Бóльшая часть танцевальной музыки эпохи Возрождения сохранилась в записях, что дает некоторое представление о разнообразии ритмов и видов танца в то время. Ясно, что танцы XVI века были менее формальными, чем в позднейшие столетия, и оставляли простор для импровизации; многие были очень энергичными, включали бег и прыжки, а в некоторых, например в ронде, танцоры пели. Все придворные танцы начинались и завершались изъявлениями почтения: кавалеры кланялись королю с королевой, дамы делали перед ними реверансы.
Генрих VIII был опытным и увлеченным танцором. В десять лет он лихо отплясывал со своей сестрой Маргаритой на свадьбе брата Артура; зрители восторженно наблюдали за тем, как он, сбросив плащ, скакал и вертелся в дублете и рейтузах25. В молодости Генрих «ежедневно упражнялся в танцах»26 и, как писал в 1515 году миланский посол, «творил чудеса и прыгал, как олень»27. Он «держался божественно» во время плясок, восторгался один венецианец28, а венецианский посланник Себастьян Джустиниан отмечал, что король танцевал хорошо29.
Екатерина Арагонская тоже любила танцы и часто кружилась с придворными дамами в уединении своих покоев, но в те ранние годы замужества она регулярно бывала беременна, а потому пару Генриху обычно составляла его сестра Мария, которая «двигалась в танце так приятно, как только можно желать»30.

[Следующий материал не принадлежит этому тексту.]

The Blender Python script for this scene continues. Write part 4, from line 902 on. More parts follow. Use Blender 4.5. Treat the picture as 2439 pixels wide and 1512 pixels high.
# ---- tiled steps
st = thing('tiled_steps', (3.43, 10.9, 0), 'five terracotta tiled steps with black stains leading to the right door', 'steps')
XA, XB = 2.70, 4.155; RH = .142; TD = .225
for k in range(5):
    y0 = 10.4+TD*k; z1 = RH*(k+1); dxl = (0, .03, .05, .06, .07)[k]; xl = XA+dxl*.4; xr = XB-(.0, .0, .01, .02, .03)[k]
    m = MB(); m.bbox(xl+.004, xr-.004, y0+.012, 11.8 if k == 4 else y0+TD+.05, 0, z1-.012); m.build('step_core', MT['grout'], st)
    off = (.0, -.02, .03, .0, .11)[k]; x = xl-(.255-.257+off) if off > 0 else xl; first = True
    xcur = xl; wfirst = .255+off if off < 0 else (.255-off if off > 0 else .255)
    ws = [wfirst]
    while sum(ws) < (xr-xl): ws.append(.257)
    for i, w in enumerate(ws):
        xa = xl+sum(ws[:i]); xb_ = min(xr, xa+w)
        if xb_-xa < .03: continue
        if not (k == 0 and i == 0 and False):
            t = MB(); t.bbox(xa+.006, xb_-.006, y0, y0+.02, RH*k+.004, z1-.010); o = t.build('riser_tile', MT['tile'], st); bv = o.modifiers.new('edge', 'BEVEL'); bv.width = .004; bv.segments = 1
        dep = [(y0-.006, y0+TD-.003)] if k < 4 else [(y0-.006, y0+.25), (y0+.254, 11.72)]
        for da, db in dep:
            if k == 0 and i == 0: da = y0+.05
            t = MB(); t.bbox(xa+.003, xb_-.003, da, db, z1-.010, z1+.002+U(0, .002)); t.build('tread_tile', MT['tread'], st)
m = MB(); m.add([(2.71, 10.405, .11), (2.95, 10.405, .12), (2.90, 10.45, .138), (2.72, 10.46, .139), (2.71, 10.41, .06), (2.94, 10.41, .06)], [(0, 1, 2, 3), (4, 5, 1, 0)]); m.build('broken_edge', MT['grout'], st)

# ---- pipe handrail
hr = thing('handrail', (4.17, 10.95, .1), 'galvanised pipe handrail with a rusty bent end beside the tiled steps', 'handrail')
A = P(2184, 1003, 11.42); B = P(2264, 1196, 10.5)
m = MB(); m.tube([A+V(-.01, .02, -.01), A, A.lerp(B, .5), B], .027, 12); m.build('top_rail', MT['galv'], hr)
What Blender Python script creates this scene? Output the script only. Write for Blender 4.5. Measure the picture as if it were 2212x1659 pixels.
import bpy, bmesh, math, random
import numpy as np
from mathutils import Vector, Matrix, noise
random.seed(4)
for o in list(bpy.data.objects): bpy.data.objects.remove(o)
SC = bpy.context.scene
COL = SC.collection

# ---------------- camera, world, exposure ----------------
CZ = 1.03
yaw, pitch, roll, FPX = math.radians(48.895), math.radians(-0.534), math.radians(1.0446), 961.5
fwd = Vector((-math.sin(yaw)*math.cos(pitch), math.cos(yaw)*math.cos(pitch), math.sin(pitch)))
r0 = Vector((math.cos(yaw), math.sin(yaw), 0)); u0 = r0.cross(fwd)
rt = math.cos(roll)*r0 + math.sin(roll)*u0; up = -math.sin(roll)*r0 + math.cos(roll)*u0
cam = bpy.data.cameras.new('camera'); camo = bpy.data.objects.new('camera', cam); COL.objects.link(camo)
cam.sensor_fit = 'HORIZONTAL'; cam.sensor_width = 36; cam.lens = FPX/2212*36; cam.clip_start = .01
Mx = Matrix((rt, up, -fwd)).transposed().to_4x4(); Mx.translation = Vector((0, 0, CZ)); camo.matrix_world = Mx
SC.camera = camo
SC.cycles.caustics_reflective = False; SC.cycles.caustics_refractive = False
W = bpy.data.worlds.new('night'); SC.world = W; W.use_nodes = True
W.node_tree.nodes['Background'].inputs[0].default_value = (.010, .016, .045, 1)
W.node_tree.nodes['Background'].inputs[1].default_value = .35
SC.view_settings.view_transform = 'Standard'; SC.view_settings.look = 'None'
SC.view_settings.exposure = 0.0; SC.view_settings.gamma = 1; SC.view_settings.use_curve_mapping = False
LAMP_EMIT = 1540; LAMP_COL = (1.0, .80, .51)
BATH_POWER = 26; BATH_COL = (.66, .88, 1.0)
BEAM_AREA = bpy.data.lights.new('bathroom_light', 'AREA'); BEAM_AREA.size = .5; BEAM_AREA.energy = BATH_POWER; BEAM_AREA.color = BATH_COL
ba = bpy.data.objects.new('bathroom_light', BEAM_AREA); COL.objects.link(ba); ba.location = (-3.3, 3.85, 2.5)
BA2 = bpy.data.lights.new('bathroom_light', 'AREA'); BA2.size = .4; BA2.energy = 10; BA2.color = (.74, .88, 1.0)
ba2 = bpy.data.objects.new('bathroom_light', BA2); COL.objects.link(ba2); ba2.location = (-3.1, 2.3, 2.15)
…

Не один король, но и все члены двора, похоже, чрезвычайно увлекались азартными играми: монарх, придворные и слуги делали ставки на исход любого события, если он был неизвестен, будь то карты, кости, настольные игры, теннис, собачьи бега и прочее. Все подобные игры устраивал рыцарь-маршал Придворного хозяйства, который выступал в роли букмекера, и ставки обычно были высокими. Вот самые распространенные из множества карточных игр, которым предавались при дворе: молчун (Mumchance), брелан (Gleek), клик-клак (Click-Clack), империал (Imperial) и примеро (Primero). Из настольных игр популярностью пользовались шахматы, шаффлборд и триктрак (нарды). В 1539 году Генрих купил новые шахматы у «Джона, мастера по скобяным изделиям»31.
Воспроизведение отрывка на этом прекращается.